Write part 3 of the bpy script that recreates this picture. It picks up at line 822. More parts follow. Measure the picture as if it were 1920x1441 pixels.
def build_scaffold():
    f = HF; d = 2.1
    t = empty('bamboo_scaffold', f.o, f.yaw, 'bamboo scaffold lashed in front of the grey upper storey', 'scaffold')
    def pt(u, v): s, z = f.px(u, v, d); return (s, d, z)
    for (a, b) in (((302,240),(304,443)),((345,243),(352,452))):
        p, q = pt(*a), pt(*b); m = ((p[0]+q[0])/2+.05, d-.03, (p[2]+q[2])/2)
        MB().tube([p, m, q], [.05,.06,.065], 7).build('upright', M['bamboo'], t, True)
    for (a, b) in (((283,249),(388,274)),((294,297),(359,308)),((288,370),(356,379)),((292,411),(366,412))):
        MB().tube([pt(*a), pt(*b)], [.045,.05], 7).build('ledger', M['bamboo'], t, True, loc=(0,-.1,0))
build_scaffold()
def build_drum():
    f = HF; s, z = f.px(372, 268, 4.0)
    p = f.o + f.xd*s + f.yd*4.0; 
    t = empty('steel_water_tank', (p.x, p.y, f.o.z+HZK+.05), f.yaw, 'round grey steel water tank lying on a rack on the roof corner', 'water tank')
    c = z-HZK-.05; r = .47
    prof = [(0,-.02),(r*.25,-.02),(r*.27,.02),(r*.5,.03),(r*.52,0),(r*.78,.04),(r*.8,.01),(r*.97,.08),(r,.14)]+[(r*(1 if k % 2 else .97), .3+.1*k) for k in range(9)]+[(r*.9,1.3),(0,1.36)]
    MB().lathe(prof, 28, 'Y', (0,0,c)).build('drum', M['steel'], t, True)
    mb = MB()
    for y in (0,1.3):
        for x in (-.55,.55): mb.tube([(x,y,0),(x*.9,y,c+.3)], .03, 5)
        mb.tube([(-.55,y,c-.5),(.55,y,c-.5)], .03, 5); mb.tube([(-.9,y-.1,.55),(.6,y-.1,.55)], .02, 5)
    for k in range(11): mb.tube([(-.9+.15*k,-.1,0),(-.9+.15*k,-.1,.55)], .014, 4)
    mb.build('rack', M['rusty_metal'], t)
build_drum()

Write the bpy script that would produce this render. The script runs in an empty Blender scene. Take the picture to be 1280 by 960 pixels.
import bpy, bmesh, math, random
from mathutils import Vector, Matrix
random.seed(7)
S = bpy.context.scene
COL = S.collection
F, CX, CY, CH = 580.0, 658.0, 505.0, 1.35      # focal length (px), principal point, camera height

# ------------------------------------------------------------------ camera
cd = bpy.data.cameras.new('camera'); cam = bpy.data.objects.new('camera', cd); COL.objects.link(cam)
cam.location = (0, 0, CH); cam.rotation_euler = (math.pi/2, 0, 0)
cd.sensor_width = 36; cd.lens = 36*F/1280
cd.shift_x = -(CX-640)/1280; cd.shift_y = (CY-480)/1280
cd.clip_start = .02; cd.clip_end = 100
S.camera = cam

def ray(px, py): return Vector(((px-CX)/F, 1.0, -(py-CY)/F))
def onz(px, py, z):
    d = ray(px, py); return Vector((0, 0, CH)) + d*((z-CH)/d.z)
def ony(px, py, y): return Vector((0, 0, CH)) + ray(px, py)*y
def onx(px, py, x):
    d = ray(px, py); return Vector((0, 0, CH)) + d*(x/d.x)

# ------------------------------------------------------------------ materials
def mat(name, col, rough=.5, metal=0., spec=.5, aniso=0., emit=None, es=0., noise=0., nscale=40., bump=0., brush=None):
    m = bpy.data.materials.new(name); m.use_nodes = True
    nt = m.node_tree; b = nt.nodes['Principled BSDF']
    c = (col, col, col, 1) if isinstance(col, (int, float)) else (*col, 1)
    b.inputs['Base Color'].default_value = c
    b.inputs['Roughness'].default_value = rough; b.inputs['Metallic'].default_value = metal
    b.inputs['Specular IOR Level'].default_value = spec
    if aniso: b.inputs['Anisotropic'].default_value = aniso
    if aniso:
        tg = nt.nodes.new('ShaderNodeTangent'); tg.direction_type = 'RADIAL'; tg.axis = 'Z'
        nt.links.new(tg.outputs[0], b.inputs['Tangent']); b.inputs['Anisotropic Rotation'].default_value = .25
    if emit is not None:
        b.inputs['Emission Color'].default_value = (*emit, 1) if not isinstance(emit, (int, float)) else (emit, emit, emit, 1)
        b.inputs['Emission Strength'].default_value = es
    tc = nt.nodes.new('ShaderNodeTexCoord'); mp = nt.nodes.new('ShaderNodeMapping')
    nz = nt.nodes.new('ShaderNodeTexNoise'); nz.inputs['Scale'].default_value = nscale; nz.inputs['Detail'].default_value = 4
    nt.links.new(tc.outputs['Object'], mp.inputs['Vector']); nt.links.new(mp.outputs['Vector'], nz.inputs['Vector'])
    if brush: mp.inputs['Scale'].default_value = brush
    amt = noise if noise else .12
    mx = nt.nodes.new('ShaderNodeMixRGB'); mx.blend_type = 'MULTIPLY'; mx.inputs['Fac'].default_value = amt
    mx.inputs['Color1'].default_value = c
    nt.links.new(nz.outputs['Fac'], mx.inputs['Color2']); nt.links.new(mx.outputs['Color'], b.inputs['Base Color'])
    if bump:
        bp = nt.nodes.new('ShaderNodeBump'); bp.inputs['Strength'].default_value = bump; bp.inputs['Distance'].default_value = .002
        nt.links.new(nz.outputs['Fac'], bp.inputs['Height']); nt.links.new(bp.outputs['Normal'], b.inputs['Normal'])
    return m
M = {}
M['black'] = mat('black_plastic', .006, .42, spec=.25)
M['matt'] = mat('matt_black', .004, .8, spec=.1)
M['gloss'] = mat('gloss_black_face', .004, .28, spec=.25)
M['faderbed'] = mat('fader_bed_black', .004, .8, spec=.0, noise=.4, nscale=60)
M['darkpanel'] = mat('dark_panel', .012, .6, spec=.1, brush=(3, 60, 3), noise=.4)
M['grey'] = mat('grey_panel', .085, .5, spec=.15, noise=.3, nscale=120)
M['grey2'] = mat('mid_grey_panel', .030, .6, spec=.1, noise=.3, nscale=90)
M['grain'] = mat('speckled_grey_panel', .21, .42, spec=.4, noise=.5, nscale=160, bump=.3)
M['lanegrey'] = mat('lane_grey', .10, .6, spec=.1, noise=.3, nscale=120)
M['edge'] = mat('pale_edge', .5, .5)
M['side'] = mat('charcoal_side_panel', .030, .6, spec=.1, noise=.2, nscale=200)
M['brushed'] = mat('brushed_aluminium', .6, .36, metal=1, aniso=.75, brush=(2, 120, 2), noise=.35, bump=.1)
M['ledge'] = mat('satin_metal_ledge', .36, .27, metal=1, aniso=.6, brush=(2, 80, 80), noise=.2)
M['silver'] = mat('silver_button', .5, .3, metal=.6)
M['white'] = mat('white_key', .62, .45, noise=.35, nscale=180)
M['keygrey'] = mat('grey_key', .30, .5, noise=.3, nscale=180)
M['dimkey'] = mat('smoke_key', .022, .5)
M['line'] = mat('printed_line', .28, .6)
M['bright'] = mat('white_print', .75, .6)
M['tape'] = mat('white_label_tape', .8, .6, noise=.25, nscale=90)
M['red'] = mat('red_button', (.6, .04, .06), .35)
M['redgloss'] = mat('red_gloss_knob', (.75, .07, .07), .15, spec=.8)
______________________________
**EXERCISE AIM**
Copy all lines of the listing above that contain the string "scene".

**WRITTEN SOLUTION**
Write the bpy script that would produce this render. The script runs in an empty Blender scene. Take the picture to be 1280 by 960 pixels.
S = bpy.context.scene